● **Supplied material**:

* * *

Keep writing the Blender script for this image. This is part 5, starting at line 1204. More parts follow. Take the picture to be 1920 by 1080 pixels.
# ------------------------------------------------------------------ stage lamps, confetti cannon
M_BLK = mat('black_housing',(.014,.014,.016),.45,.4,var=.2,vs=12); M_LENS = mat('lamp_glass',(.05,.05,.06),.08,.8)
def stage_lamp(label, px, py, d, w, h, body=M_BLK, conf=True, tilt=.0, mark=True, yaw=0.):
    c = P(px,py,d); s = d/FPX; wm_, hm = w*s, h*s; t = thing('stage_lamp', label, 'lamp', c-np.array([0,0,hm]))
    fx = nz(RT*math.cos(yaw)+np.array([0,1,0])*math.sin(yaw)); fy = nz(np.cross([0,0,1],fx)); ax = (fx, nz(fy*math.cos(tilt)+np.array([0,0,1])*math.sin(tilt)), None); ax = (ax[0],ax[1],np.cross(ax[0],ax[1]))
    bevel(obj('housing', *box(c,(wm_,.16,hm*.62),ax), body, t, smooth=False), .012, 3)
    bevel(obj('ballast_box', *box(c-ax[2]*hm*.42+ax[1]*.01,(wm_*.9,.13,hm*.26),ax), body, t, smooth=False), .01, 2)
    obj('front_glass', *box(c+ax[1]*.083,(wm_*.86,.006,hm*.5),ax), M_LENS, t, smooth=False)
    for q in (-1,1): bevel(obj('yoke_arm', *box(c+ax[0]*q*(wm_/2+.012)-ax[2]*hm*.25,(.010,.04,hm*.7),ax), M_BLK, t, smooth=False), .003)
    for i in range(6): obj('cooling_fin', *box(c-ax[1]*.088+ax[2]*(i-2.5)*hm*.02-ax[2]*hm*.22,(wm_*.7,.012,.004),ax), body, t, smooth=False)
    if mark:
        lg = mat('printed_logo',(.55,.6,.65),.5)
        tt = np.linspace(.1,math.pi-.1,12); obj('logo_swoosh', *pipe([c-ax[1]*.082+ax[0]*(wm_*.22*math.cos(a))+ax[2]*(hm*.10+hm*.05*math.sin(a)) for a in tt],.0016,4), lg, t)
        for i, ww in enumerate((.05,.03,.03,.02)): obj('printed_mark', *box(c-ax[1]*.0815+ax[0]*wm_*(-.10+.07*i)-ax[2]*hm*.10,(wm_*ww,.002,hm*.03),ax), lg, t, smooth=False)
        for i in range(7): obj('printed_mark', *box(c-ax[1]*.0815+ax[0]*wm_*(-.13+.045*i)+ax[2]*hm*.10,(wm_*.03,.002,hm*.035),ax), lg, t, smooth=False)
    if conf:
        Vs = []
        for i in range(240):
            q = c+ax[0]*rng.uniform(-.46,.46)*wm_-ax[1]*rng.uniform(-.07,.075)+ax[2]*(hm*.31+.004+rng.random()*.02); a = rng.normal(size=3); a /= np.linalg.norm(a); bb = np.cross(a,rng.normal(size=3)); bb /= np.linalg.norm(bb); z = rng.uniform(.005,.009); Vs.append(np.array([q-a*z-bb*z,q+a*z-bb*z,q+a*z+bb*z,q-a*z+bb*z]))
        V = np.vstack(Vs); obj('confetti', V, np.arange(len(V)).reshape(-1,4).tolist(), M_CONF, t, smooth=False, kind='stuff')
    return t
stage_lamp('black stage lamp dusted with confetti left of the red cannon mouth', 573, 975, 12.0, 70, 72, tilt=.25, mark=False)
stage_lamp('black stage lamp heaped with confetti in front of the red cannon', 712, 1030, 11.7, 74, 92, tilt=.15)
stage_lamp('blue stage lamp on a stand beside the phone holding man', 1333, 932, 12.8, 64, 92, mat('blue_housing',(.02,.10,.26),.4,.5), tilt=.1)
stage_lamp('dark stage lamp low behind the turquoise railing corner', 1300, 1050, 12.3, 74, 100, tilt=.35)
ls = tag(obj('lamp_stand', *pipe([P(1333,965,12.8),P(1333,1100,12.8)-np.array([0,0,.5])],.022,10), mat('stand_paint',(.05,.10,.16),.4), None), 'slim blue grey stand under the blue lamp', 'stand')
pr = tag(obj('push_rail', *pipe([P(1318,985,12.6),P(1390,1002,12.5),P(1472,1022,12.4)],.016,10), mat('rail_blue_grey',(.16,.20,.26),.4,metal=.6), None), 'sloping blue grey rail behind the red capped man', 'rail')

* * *

● **Short exercise**: Go through the listing and copy all of it exactly.

● **Final result**:
Keep writing the Blender script for this image. This is part 5, starting at line 1204. More parts follow. Take the picture to be 1920 by 1080 pixels.
# ------------------------------------------------------------------ stage lamps, confetti cannon
M_BLK = mat('black_housing',(.014,.014,.016),.45,.4,var=.2,vs=12); M_LENS = mat('lamp_glass',(.05,.05,.06),.08,.8)
def stage_lamp(label, px, py, d, w, h, body=M_BLK, conf=True, tilt=.0, mark=True, yaw=0.):
    c = P(px,py,d); s = d/FPX; wm_, hm = w*s, h*s; t = thing('stage_lamp', label, 'lamp', c-np.array([0,0,hm]))
    fx = nz(RT*math.cos(yaw)+np.array([0,1,0])*math.sin(yaw)); fy = nz(np.cross([0,0,1],fx)); ax = (fx, nz(fy*math.cos(tilt)+np.array([0,0,1])*math.sin(tilt)), None); ax = (ax[0],ax[1],np.cross(ax[0],ax[1]))
    bevel(obj('housing', *box(c,(wm_,.16,hm*.62),ax), body, t, smooth=False), .012, 3)
    bevel(obj('ballast_box', *box(c-ax[2]*hm*.42+ax[1]*.01,(wm_*.9,.13,hm*.26),ax), body, t, smooth=False), .01, 2)
    obj('front_glass', *box(c+ax[1]*.083,(wm_*.86,.006,hm*.5),ax), M_LENS, t, smooth=False)
    for q in (-1,1): bevel(obj('yoke_arm', *box(c+ax[0]*q*(wm_/2+.012)-ax[2]*hm*.25,(.010,.04,hm*.7),ax), M_BLK, t, smooth=False), .003)
    for i in range(6): obj('cooling_fin', *box(c-ax[1]*.088+ax[2]*(i-2.5)*hm*.02-ax[2]*hm*.22,(wm_*.7,.012,.004),ax), body, t, smooth=False)
    if mark:
        lg = mat('printed_logo',(.55,.6,.65),.5)
        tt = np.linspace(.1,math.pi-.1,12); obj('logo_swoosh', *pipe([c-ax[1]*.082+ax[0]*(wm_*.22*math.cos(a))+ax[2]*(hm*.10+hm*.05*math.sin(a)) for a in tt],.0016,4), lg, t)
        for i, ww in enumerate((.05,.03,.03,.02)): obj('printed_mark', *box(c-ax[1]*.0815+ax[0]*wm_*(-.10+.07*i)-ax[2]*hm*.10,(wm_*ww,.002,hm*.03),ax), lg, t, smooth=False)
        for i in range(7): obj('printed_mark', *box(c-ax[1]*.0815+ax[0]*wm_*(-.13+.045*i)+ax[2]*hm*.10,(wm_*.03,.002,hm*.035),ax), lg, t, smooth=False)
    if conf:
        Vs = []
        for i in range(240):
            q = c+ax[0]*rng.uniform(-.46,.46)*wm_-ax[1]*rng.uniform(-.07,.075)+ax[2]*(hm*.31+.004+rng.random()*.02); a = rng.normal(size=3); a /= np.linalg.norm(a); bb = np.cross(a,rng.normal(size=3)); bb /= np.linalg.norm(bb); z = rng.uniform(.005,.009); Vs.append(np.array([q-a*z-bb*z,q+a*z-bb*z,q+a*z+bb*z,q-a*z+bb*z]))
        V = np.vstack(Vs); obj('confetti', V, np.arange(len(V)).reshape(-1,4).tolist(), M_CONF, t, smooth=False, kind='stuff')
    return t
stage_lamp('black stage lamp dusted with confetti left of the red cannon mouth', 573, 975, 12.0, 70, 72, tilt=.25, mark=False)
stage_lamp('black stage lamp heaped with confetti in front of the red cannon', 712, 1030, 11.7, 74, 92, tilt=.15)
stage_lamp('blue stage lamp on a stand beside the phone holding man', 1333, 932, 12.8, 64, 92, mat('blue_housing',(.02,.10,.26),.4,.5), tilt=.1)
stage_lamp('dark stage lamp low behind the turquoise railing corner', 1300, 1050, 12.3, 74, 100, tilt=.35)
ls = tag(obj('lamp_stand', *pipe([P(1333,965,12.8),P(1333,1100,12.8)-np.array([0,0,.5])],.022,10), mat('stand_paint',(.05,.10,.16),.4), None), 'slim blue grey stand under the blue lamp', 'stand')
pr = tag(obj('push_rail', *pipe([P(1318,985,12.6),P(1390,1002,12.5),P(1472,1022,12.4)],.016,10), mat('rail_blue_grey',(.16,.20,.26),.4,metal=.6), None), 'sloping blue grey rail behind the red capped man', 'rail')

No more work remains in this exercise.